3. Enhanced self-service options

Gartner predicted that by 2020, 85% of customer interactions will be automated (in other words, they will not involve a human). That makes sense, considering Forrester’s findings that people prefer web or mobile self-service over speaking with an agent by phone, and there has been a rise in adoption of all self-service communication channels, including online forums/communities.

Take a moment to consider what this means for financial services. Customers will rely on digital tools for most of their service needs. Technology, of course, is making this possible, but consumers are at the helm of the transformation. Clearly, they want to manage transactions and solve problems on their own, in one fell swoop. They want to get online and do what they need to do; they don’t want to get online, click around, and end up calling an 800 number that routes them through a labyrinth of service reps. That does not make for an effective customer experience.

With help from mobile tools and personalization technology, financial services companies will continue to enhance their digital self-service channels. This might mean, depending on their industry segment and product and service offerings, that:

  • ATMs will become “concierges,” helping people do more at the machine.
  • More video will be used in place of traditional written content, improving customers’ understanding of the company’s products and services.
  • Websites will use live agent chat features to assist customers at their exact point of need with whatever they’re trying to accomplish.

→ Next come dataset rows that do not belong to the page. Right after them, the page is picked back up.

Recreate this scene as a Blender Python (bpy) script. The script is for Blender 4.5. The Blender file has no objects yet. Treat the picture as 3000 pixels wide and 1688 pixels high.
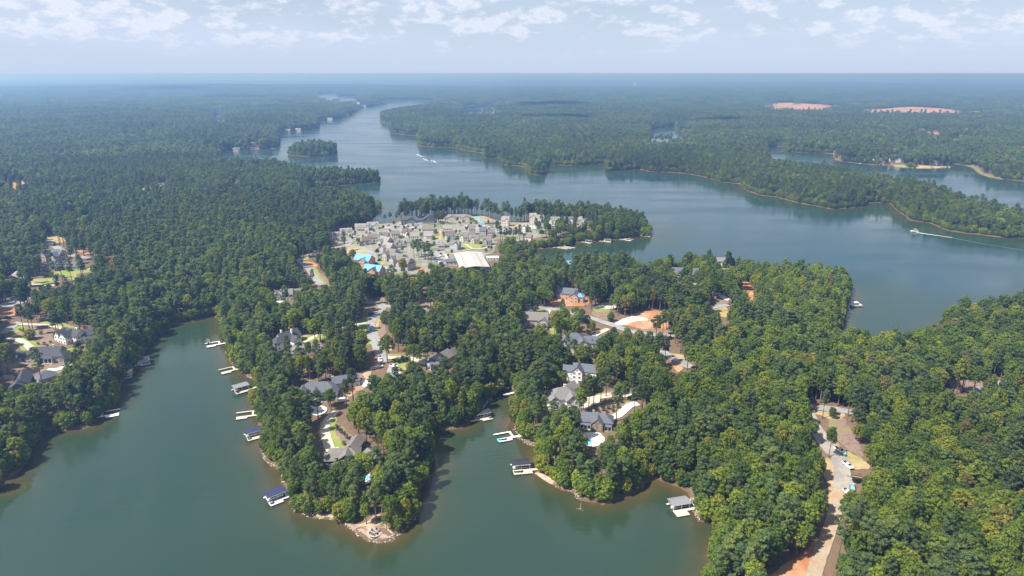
import bpy, bmesh, math, random
import numpy as np
from mathutils import Vector, Matrix
from mathutils.geometry import tessellate_polygon

random.seed(7); RNG = np.random.default_rng(11)
R = math.radians
SC = bpy.context.scene
COL = SC.collection

# ------------------------------------------------------------------ camera, sky, sun, exposure
CAM_H = 170.0; PITCH = 17.44; FPX = 2000.0          # metres, degrees, focal length in photo pixels (3000 wide)
cam_data = bpy.data.cameras.new('camera'); cam_data.sensor_width = 36.0; cam_data.lens = 36.0 * FPX / 3000.0
cam_data.clip_start = 1.0; cam_data.clip_end = 90000.0
cam = bpy.data.objects.new('camera', cam_data); COL.objects.link(cam)
cam.location = (0, 0, CAM_H); cam.rotation_euler = (R(90 - PITCH), 0, 0); SC.camera = cam

SUN_EL = 54.0; SHADOW_AZ = 27.0                    # shadows run to +x and slightly away from the camera
sd_ = Vector((math.cos(R(SHADOW_AZ)) * math.cos(R(SUN_EL)), math.sin(R(SHADOW_AZ)) * math.cos(R(SUN_EL)), -math.sin(R(SUN_EL))))
sun_data = bpy.data.lights.new('sun', 'SUN'); sun_data.energy = 4.6; sun_data.angle = R(0.53); sun_data.color = (1.0, 0.965, 0.90)
sun = bpy.data.objects.new('sun', sun_data); COL.objects.link(sun); sun.rotation_euler = sd_.to_track_quat('-Z', 'Y').to_euler()
sun.location = (-300, -100, 600)

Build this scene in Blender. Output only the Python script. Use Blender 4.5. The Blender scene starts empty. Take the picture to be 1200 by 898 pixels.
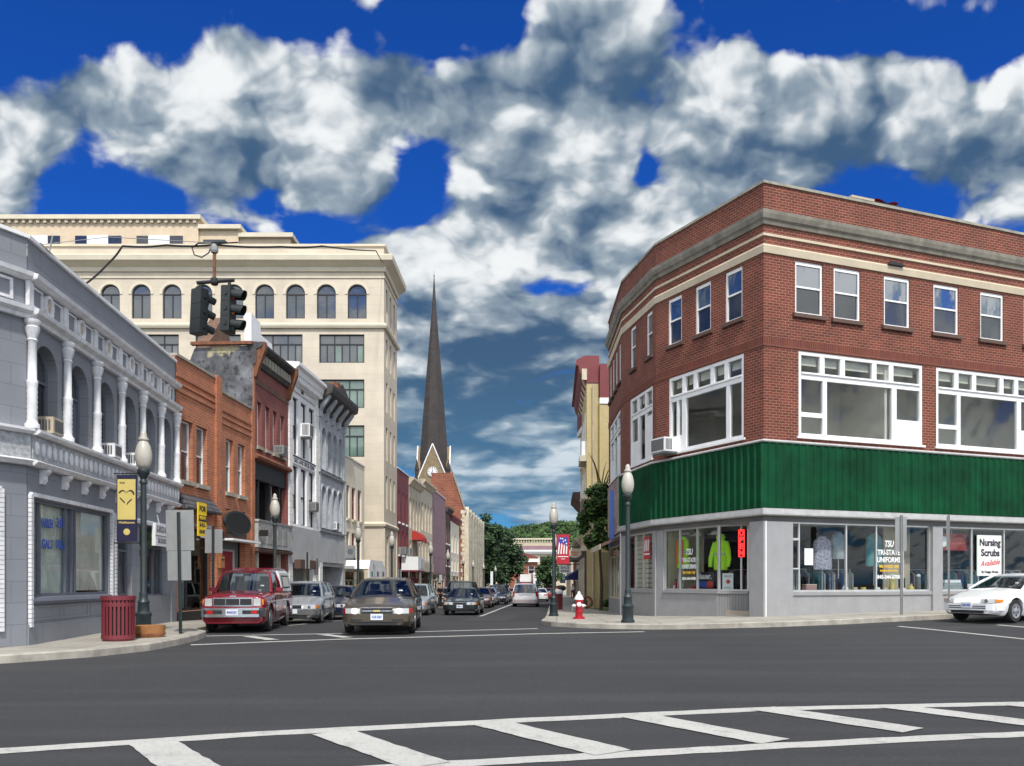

4. Better customer service experiences via relationships

There’s no question that the CX initiatives we’ve been talking about have been digitally driven. But there’s a very real and meaningful need to keep the human being in the discussion. People — from the consumers themselves to the financial services organizations’ employees — are at the center of everything. While consumers may want to do more on their own, for the sake of convenience, there remains a need for a helpful hand at the other end of the transaction.

The interactions customers have with these humans is a critical piece of their overall CX — and it must meet their expectations, promote seamless movement through their journey, and boost their perception of the company’s brand. So, more companies will work on creating customer-centric cultures, training employees to:

  • Work more effectively with customers across generations
  • Solicit customer feedback
  • Identify potential issues and proactively solve problems
  • Use forms of personal service like social media and live chat

5. More educated and empowered customers

Compared to those of other industries, financial services offerings are complex — or at the very least, they’re perceived to be. To help address this issue, not to mention meet today’s consumer’s desire to build financial literacy, financial services organizations are emphasizing education. And they’re providing it so people will feel more comfortable and prepared to manage their assets, make investment decisions, select insurance products, and more, especially when they’re doing so much of their product exploration and research online.

Financial services firms should be providing education that is relevant to the customer at a certain time and place in their journey. Engage end-to-end throughout the customer journey, from shopping to account opening, to onboarding and through relationship expansion.

6. Customer data will help facilitate a highly personalized experience.

Collecting and crunching the right data, including contextual insights, will help financial services companies deliver relevant experiences to customers at the individual level across channels — and in real time. In other words, data-driven personalization will help deliver the caliber of online experience customers have come to expect, and it will boost engagement and sales in the process.

Marketers, therefore, must master the digital experience. That takes more than identifying key target market segments — it requires an individualized approach. By using advanced analytics and machine learning in concert with their other digital marketing efforts, financial services companies will be able to meet customers where they are, offering content experiences that are not only relevant, but welcomed.

7. Transparency and trust will be on customers’ minds.

A more personalized customer experience means financial services organizations have to collect more information on individual customers — such as through behavioral tracking — and put their vast amounts of data to use. As customers also offer up more of their personal details, they will expect the financial services organizations to act as good stewards of their identity and data.

More than ever before, customers expect a level of transparency when it comes to the use of their information by companies. Financial services organizations will need to protect customers’ identities and prove their data is secure in order to earn their trust. The resulting sense of loyalty from the customer will prove mutually beneficial for both parties. The customer will be more willing to share their personal information, which will allow the financial services organization to further personalize experiences and increase satisfaction.

Get ready to create better customer experiences.

Shifting your approach to compete in an increasingly consumer-led and digitally driven marketplace impacts everything from IT to marketing. The top seven trends outlined are all reflective of this shift. Financial services organizations must pursue customer experience initiatives to make doing business with them easier and more enjoyable, to build consumer trust, and to increase efficiency. Effective CX is necessary to keep customers loyal, respond to their rapidly evolving needs and preferred modes of communication, provide for competitive differentiation, and take financial services companies to the next level.